Sin embargo, en estos cinco años, me ha ofendido más lo que mi padre le dijo a su hermana, tante Heddy. De pequeño, yo la llamaba tía tonta Heddy, para burlarme de ella, lo que le hacía mucha gracia. Siempre hemos hablado español, pero ahora puede decirle: «hoi tante Heddy, ik ben Nacho (hola tía Heddy, soy Nacho)». Y ella me responde: «hoe gaat het, Nacho? je spreekt goed Nederlands (¿cómo estás, Nacho? hablas muy bien neerlandés)». La entiendo sin dificultad, aunque en mis respuestas el holandés se entremezcla con el inglés. Probablemente está siendo muy complaciente conmigo. Cuando le digo que es muy difícil, me dice que para ella el español también es un idioma dificilísimo, especialmente por la gramática. Ya sabemos: el subjuntivo, la diferencia entre el pretérito imperfecto y el pretérito perfecto, los verbos pronominales… Recuerdo que antes Heddy se defendía con bastante soltura. De esta manera me da a entender que todas las veces que nos hemos visto ha hecho un gran esfuerzo para poder hablar con nosotros.

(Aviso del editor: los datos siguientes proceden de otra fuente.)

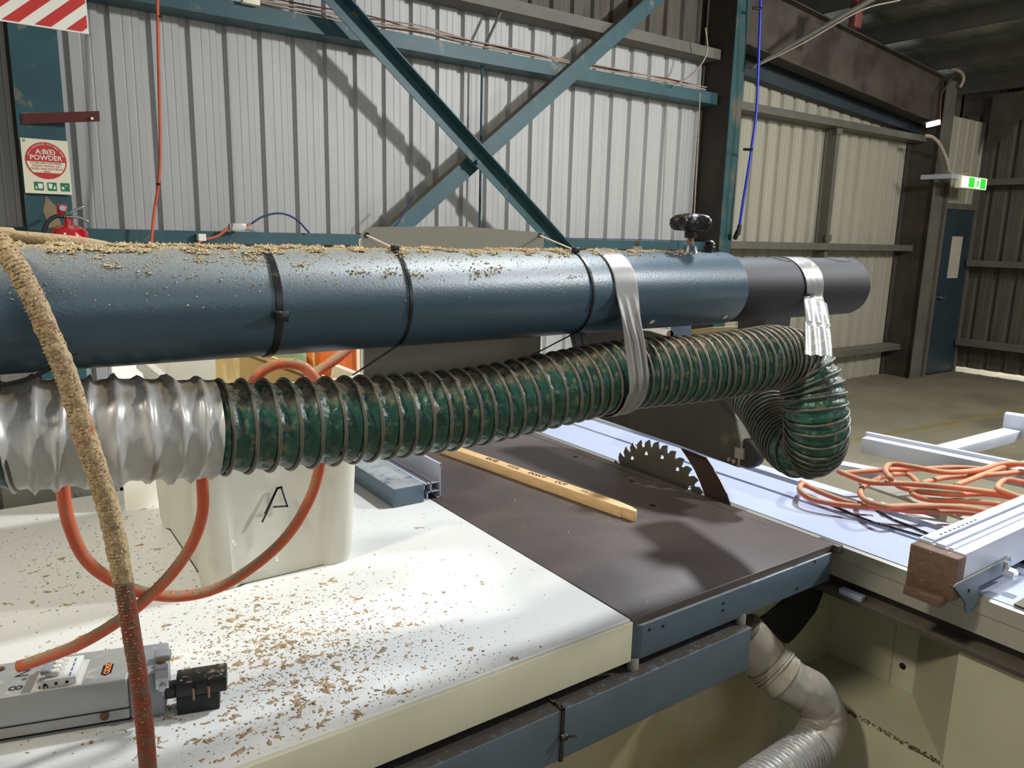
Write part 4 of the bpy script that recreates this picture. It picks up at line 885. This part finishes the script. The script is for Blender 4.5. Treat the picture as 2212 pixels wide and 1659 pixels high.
# on the tables
P = []; S = []
def tab(x, y): return onz(x, y, TZ_)
for k in range(4200):
    u = rs.rand()
    if u < .55: q = tab(650+rs.randn()*170, 1400+rs.randn()*75)
    elif u < .75: q = np.array([rs.uniform(.05, .7), rs.uniform(.98, 1.45), 0])
    elif u < .9: q = tab(200+rs.randn()*140, 1190+rs.randn()*70)
    else: q = np.array([rs.uniform(-.1, .98), rs.uniform(.98, 2.2), 0])
    if not (-.3 < q[0] < .98 and .98 < q[1] < 2.25): continue
    P.append((q[0], q[1], TZ_)); S.append(.0009+.0016*rs.rand()**2)
chips('sawdust_grains', P, S, M['chips_dark'], None, .35, 'fine sawdust grains scattered over the white table', 5)
P = []; S = []
for k in range(520):
    u = rs.rand()
    if u < .62: q = tab(600+rs.randn()*150, 1400+rs.randn()*80)
    elif u < .8: q = tab(540+rs.randn()*200, 1560+rs.randn()*50)
    elif u < .93: q = tab(150+rs.randn()*120, 1220+rs.randn()*80)
    else: q = np.array([rs.uniform(0, .95), rs.uniform(.98, 1.7), 0])
    if not (-.3 < q[0] < .97 and .985 < q[1] < 2.25): continue
    m2 = rs.randint(1, 5); s0 = .0022+.0035*rs.rand()**2
    for j in range(m2): P.append((q[0]+rs.randn()*s0*1.3, q[1]+rs.randn()*s0*.6, TZ_)); S.append(s0*rs.uniform(.6, 1.1))
chips('sawdust_flakes', P, S, M['chips'], None, .22, 'larger brown sawdust flakes scattered over the white table', 6, 2.2)
P = []; S = []
for k in range(420):
    q = np.array([rs.uniform(1.02, 1.68), rs.uniform(.98, 2.4)]); P.append((q[0], q[1], TZ_)); S.append(.0005+.0012*rs.rand()**3)
chips('dust_specks', P, S, M['chips_pale'], None, .3, 'pale dust specks scattered over the brown table', 8)

# ---------------- dust coated cable hanging over the tube
CP = [(-1.3, 1.16, 1.66), (-.75, 1.13, 1.605), (-.42, 1.12, 1.60), ony(-190, 520, 1.10), ony(-90, 505, 1.03), ony(-12, 516, .945), ony(25, 560, .92), ony(62, 625, .905), ony(110, 730, .895), ony(150, 830, .89), ony(190, 960, .885), ony(232, 1090, .885), ony(262, 1230, .885), ony(286, 1380, .885), ony(305, 1500, .885), ony(320, 1665, .885), ony(330, 1900, .885)]
CQ, CL = resample(crom(CP, 14), .004)
hc = thing('power_cable', 'thick dust coated orange cable hanging over the blue tube', 'cable', tuple(CQ[-1]))
SX = .004*min(range(len(CQ)), key=lambda i: (CQ[i]-Vector(CP[3])).length)
def cr(i, th, s):
    f = max(.0, 1-abs(s-SX-.42)/.42) if s < SX+.95 else 0
    return .0098+.0022*f*abs(noise.noise(Vector((s*90, math.cos(th)*2.4, math.sin(th)*2.4))))*2
half = [i for i, p in enumerate(CQ)]
kx_ = min(range(len(CQ)), key=lambda i: (CQ[i]-Vector(CP[3])).length); k = kx_+int((len(CQ)-kx_)*.60); sx_ = .004*kx_
V, Fc = sweep(CQ[:k+1], cr, 20); mesh('dusty_length', V, Fc, M['dusty'], hc, smooth='all')
V, Fc = sweep(CQ[k:], .0098, 20); mesh('bare_length', V, Fc, M['darkcable'], hc, smooth='all')
P = []; S = []
fr = frames(CQ)
for j in range(6500):
    i = kx_+int(rs.beta(1.6, 2.2)*(len(CQ)-kx_)*.86); t_, a, b = fr[i]; th = rs.rand()*2*math.pi; v = a*math.cos(th)+b*math.sin(th)
    w_ = v.dot(Vector((-.45, -.6, .5)))-(.35 if i > k else 0)
    if w_ < -.35+.5*rs.rand(): continue
    P.append(CQ[i]+v*(.0100+.0006*rs.rand())); S.append((.0005+.0009*rs.rand()**1.5)*(1 if i < k else .6))
o = chips('dust_crust', P, S, M['chips'], hc, .8, None, 9)
# second cable going away behind
o, _ = cable('power_cable', [(-1.2, 1.10, 1.63), (-.5, 1.08, 1.60), ony(-80, 500, 1.06), ony(0, 508, 1.035), ony(60, 513, 1.03), ony(120, 518, 1.04), ony(190, 526, 1.06), ony(260, 545, 1.10), ony(330, 600, 1.2)], .0068, M['dusty']); tag(o, 'dusty cable lying along the far side of the blue tube top', 'cable')
# orange loops hanging in front of the tub
lp = [(430, 880, 1.09), (432, 960, 1.10), (437, 1040, 1.11), (437, 1110, 1.12), (415, 1175, 1.13), (370, 1240, 1.13), (310, 1300, 1.13), (240, 1352, 1.13), (170, 1392, 1.145), (110, 1416, 1.17), (40, 1440, 1.19)]
o, Q1 = cable('orange_cable', [ony(*p) for p in lp], .0085, M['orange'], n=14); tag(o, 'orange cable dropping down to the silver power box', 'cable')
lp = [(132, 1000, 1.12), (138, 1075, 1.12), (152, 1140, 1.12), (185, 1208, 1.12), (240, 1252, 1.13), (310, 1280, 1.14), (390, 1288, 1.15), (470, 1270, 1.15), (550, 1222, 1.14), (620, 1158, 1.13), (668, 1080, 1.12), (690, 1010, 1.12), (700, 920, 1.12), (690, 840, 1.12), (660, 795, 1.13), (615, 785, 1.14), (575, 797, 1.15), (545, 830, 1.16), (530, 900, 1.17)]
o, Q2 = cable('orange_cable', [ony(*p) for p in lp], .0085, M['orange'], n=14); tag(o, 'orange cable hanging in a wide loop before the white tub', 'cable')
o, Q3 = cable('orange_cable', [ony(655, 830, 1.15), ony(690, 800, 1.16), ony(730, 772, 1.17), ony(790, 720, 1.2)], .0085, M['orange'], n=14); tag(o, 'short dusty orange cable rising behind the loop under the tube', 'cable')
P = []; S = []
for Q in (Q1, Q2):
    for j in range(500):
        i = rs.randint(len(Q)); th = rs.rand()*2*math.pi; fr2 = None
        p = Q[i]+Vector((rs.randn()*.003, rs.randn()*.003, .0085)); P.append(p); S.append(.0004+.0007*rs.rand())
chips('cable_dust', P, S, M['chips_pale'], None, .6, 'sawdust clinging on top of the orange loops', 11)

# ---------------- white plastic tub
tb = thing('plastic_tub', 'white plastic storage tub marked A on the white table', 'tub', (.50, 1.85, TZ_))
x0, x1, y0, y1, z0, z1 = .31, .675, 1.50, 2.02, TZ_+.0005, 1.30
def rrect(x0, x1, y0, y1, r, n=7, groove=0.):
    P = []
    for cx, cy_, a0 in ((x1-r, y0+r, -90), (x1-r, y1-r, 0), (x0+r, y1-r, 90), (x0+r, y0+r, 180)):
        for k in range(n): a = R_(a0+90*k/(n-1)); P.append((cx+r*math.cos(a), cy_+r*math.sin(a)))
    return P
def tub_ring(z, ins, gr=.0):
    P = rrect(x0+ins, x1-ins, y0+ins, y1-ins, .035); out = []
    # pull the long sides in between the corners to form corner pillars
    m_ = len(P); res = []
    for i in range(m_):
        p, q = P[i], P[(i+1) % m_]; res.append((p[0], p[1], z))
        L_ = math.hypot(q[0]-p[0], q[1]-p[1])
        if L_ > .1:
            d_ = ((q[0]-p[0])/L_, (q[1]-p[1])/L_); nn = (-d_[1], d_[0])
            for u, g_ in ((.02, 0), (.035, gr), (L_-.035, gr), (L_-.02, 0)): res.append((p[0]+d_[0]*u+nn[0]*g_, p[1]+d_[1]*u+nn[1]*g_, z))
    return res
rgs = [tub_ring(z0+.012, .035, .0), tub_ring(z0, .03, .0), tub_ring(z0, .022, .010), tub_ring(z0+.02, .018, .014), tub_ring(z0+.2, .010, .012), tub_ring(z1-.05, .004, .010), tub_ring(z1-.03, .002, .0), tub_ring(z1-.03, -.008, 0), tub_ring(z1, -.008, 0), tub_ring(z1, .008, 0), tub_ring(z1-.05, .010, .008), tub_ring(z0+.03, .03, .008)]
m_ = len(rgs[0]); V = [p for r in rgs for p in r]; Fc = [(i*m_+k, i*m_+(k+1) % m_, (i+1)*m_+(k+1) % m_, (i+1)*m_+k) for i in range(1, len(rgs)-1) for k in range(m_)]
Fc += [tuple(range(m_, 2*m_))[::-1], tuple(range((len(rgs)-1)*m_, len(rgs)*m_))]
o = mesh('tub_body', V, Fc, M['tub'], tb, smooth=True)
# marker A
def onfront(x, y): return Vector(ony(x, y, 1.512))
st_ = [((566, 1128), (576, 1108)), ((576, 1108), (599, 1054)), ((598, 1056), (607, 1052)), ((607, 1052), (621, 1095)), ((590, 1095), (622, 1093)), ((572, 1110), (600, 1052)), ((600, 1054), (610, 1052))]
g = G()
for a, b in st_: g.bar(onfront(*a), onfront(*b), .0035, .0022, (0, 1, 0))
g.make('letter_a', M['marker'], tb)
# things in the tub
t = thing('timber_frame', 'pale timber tray sticking out of the tub', 'tray', (.52, 1.6, 1.15))
a, b = ony(520, 800, 1.62), ony(680, 800, 1.62)
g = G(); c0 = Vector(ony(540, 815, 1.60)); 
G().hex([c0+Vector(v) for v in ((-.02, 0, -.12), (.14, -.06, -.12), (.14, .2, -.12), (-.02, .2, -.12), (-.02, 0, .06), (.14, -.06, -.01), (.14, .2, -.01), (-.02, .2, .06))]).make('tray_body', M['oldtimber'], t)
g = G().bar(c0+Vector((-.02, 0, .065)), c0+Vector((.14, -.06, -.005)), .012, .012); g.make('rim', M['pine'], t)
G().hex([c0+Vector(v) for v in ((.0, .03, .05), (.12, -.02, .0), (.12, .18, .0), (0, .18, .05), (.0, .03, .09), (.12, -.02, .055), (.12, .18, .075), (0, .18, .1))]).make('green_wrap', M['greenbag'], t, bevel=.01)
a = Vector(ony(672, 815, 1.66)); b = Vector(ony(780, 750, 1.66)); o = G().box((a.x, 1.66, a.z-.1), (b.x, 1.80, b.z+.05)).make('orange_case', M['orangebox'], bevel=.006); tag(o, 'orange plastic case standing in the white tub', 'case')
G().box((a.x+.004, 1.655, a.z-.02), (a.x+.008, 1.66, b.z+.04)).make('label_strip', M['oldtimber'], o); G().box((b.x-.012, 1.655, a.z-.02), (b.x-.006, 1.66, b.z+.04)).make('label_strip', M['cream'], o)
# white panel leaning behind
a = ony(255, 840, 2.1); b = ony(545, 740, 2.1); o = G().hex([(a[0], 2.12, TZ_), (b[0]+.06, 2.12, TZ_), (b[0]+.06, 2.14, TZ_), (a[0], 2.14, TZ_), (a[0]+.0, 2.2, 1.42), (b[0]+.06, 2.2, 1.42), (b[0]+.06, 2.22, 1.42), (a[0], 2.22, 1.42)]).make('white_panel', M['white']); tag(o, 'white panel leaning behind the plastic tub', 'panel')
# machine parts behind the table, left
a = onz(0, 1095, TZ_)
o = G().box((-.6, 2.42, 0), (.30, 2.9, 1.02)).make('grey_cabinet', M['cabinetgrey'], bevel=.01); tag(o, 'grey dusty cabinet behind the left end of the white table', 'cabinet')
p = ony(185, 1075, 2.415); text('lettering', 'WA', .035, M['teal'], o, (p[0], 2.414, p[2]+.005), TX, TZ)
G().box((-.02, 2.412, .7), (.0, 2.42, 1.01)).make('door_gap', M['void'], o)
o = G().box((.32, 2.5, 0), (.62, 2.9, .98)).make('teal_bin', M['teal'], bevel=.01); tag(o, 'teal bin behind the white table left of the tub', 'bin')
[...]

Mi padre, quizá para que no me crea que ya sé hablar su idioma, le dice a su hermana que él no me entiende, que prácticamente no entiende nada de lo que le digo. No sé si es verdad. Quizá no me oye o no me escucha. O a lo mejor se lo está inventado para que no deje de acercarme un par de veces a la semana a su casa y «hacer holandés». En cualquier caso, yo me siento bastante frustrado y vuelvo a preguntarme quién en su sano juicio se pone a estudiar un idioma nuevo pasados los cuarenta años.